Economist at the IFS, Leslie Dwight Mensah

The Institute for Fiscal Studies (IFS), says the Finance Minister would have to do more to achieve what it describes as an ambitious revenue target for 2020.

The government in its 2020 budget is seeking to raise 67.1 billion cedis in revenue against an expenditure target of about 86 billion cedis.

This means the government would have to finance a gap of nineteen billion cedis.

Read: 2020 revenue target set at GHC67.1bn

But for the fact that the country has been facing revenue shortfall at least for the past three years, the IFS believes the Finance Minister would have no other option than to resort to other measures such as the strengthening of domestic tax revenue systems if it is to reach the target.

“The government’s revenue mobilization strategies, which include digitization to improve taxpayer-identification as well as revenue administration reforms to enhance efficiency, seem inadequate to achieve a significant increase in domestic revenue in both the short and medium-term,” Economist with the IFS, Leslie Dwight Mensah remarked at a media briefing on the Institute’s assessment of the 2020 budget.

For the IFS, the government can rake in more revenue if it gets the tax exemptions bill passed into law.

The economic think tank in its estimate says the country could have raked in about 500 million cedis in 2019 had Parliament passed the tax exemptions bill for it to be implemented.

The Finance Minister has carried out some major changes at the GRA in a bid to reach set revenue targets.

However, Mr Dwight Mensah believes yielding to other measures such as improving tax compliance through the Tax Identification Number system, integration of data and analytical reporting as well as reviewing the natural resources fiscal regime would be more helpful.

Read: Government must set realistic revenue targets – PwC

Meanwhile, as the government commits to a budget deficit of 4.7 per cent of GDP for 2020, the IFS says this target needs caution in terms of expenditure since 2020 is an election year.

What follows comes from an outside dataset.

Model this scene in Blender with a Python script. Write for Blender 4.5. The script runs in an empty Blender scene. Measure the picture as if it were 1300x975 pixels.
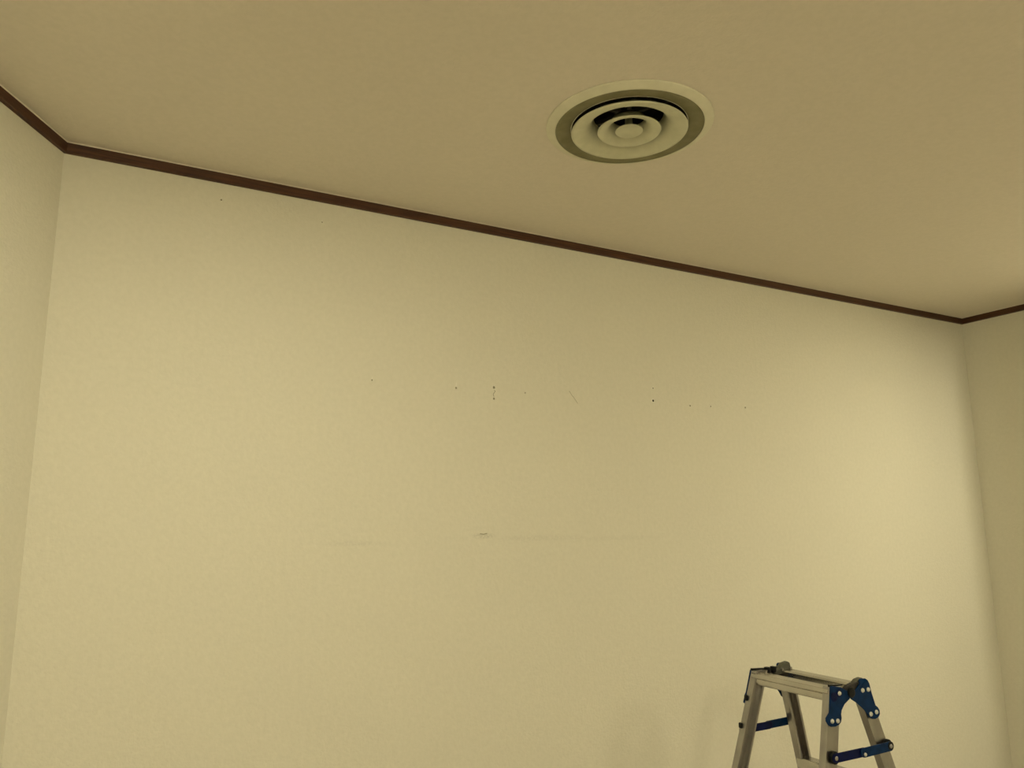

The Finance Minister has reiterated that the government will remain committed not to exceed the 5 per cent deficit to GDP target, a resolution the IFS says can only be achieved with strict monitoring and control of public expenditure.

“The government should plug leakages, excesses and waste in all state-owned enterprises, which historically have been a major source of fiscal risks, including in election years,” Leslie Mensah added.